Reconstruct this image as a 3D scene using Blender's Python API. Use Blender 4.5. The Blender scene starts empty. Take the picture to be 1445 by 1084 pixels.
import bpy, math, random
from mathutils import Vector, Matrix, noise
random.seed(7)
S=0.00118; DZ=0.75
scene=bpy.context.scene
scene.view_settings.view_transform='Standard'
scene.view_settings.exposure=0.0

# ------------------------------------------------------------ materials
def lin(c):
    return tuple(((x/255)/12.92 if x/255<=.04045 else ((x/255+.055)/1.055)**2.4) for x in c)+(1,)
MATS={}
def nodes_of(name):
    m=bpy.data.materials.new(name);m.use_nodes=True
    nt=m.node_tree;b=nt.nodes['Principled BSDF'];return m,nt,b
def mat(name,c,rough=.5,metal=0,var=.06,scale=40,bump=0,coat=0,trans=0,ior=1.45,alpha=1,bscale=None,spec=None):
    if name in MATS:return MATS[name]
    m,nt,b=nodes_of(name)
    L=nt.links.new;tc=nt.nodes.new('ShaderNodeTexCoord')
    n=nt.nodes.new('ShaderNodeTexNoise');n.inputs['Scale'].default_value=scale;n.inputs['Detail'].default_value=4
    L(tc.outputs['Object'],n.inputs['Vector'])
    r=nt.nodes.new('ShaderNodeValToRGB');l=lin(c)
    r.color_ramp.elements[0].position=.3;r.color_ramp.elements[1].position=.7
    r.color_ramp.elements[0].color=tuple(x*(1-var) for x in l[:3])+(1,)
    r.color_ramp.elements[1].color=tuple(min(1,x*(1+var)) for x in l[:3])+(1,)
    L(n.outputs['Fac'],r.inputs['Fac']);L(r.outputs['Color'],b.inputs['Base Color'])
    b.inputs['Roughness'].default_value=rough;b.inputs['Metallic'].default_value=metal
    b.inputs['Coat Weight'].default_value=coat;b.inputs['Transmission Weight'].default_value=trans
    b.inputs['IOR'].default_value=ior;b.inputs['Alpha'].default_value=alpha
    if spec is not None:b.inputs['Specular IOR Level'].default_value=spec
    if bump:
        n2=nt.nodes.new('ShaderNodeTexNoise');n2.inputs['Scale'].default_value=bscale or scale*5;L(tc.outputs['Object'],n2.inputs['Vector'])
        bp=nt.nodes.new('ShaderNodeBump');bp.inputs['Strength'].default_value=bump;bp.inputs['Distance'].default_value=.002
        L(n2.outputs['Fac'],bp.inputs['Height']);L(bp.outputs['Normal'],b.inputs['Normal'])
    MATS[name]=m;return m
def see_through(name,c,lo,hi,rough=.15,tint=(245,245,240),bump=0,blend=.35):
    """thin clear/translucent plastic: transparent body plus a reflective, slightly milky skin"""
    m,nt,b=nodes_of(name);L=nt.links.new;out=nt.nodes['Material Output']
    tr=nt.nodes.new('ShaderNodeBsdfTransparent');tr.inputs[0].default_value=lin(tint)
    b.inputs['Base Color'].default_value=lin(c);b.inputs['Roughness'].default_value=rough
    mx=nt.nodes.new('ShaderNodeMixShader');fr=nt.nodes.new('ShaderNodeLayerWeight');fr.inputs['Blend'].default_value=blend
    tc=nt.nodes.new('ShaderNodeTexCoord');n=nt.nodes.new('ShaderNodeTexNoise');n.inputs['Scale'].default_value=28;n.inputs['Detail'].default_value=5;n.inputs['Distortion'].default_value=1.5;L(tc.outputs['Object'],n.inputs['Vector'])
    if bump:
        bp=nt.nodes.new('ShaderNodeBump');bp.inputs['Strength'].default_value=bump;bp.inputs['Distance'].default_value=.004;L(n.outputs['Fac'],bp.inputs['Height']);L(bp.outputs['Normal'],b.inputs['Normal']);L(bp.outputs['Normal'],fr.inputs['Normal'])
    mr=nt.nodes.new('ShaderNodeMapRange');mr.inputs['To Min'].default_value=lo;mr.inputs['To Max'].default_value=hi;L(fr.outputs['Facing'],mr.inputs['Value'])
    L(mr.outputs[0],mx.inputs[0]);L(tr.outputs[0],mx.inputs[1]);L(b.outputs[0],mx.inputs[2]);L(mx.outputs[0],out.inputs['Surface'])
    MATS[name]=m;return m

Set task
Quote the data above verbatim from its first line to the line that includes "scene.view_settings.exposure=0.0", with both boundary lines retained.

Complete response
Reconstruct this image as a 3D scene using Blender's Python API. Use Blender 4.5. The Blender scene starts empty. Take the picture to be 1445 by 1084 pixels.
import bpy, math, random
from mathutils import Vector, Matrix, noise
random.seed(7)
S=0.00118; DZ=0.75
scene=bpy.context.scene
scene.view_settings.view_transform='Standard'
scene.view_settings.exposure=0.0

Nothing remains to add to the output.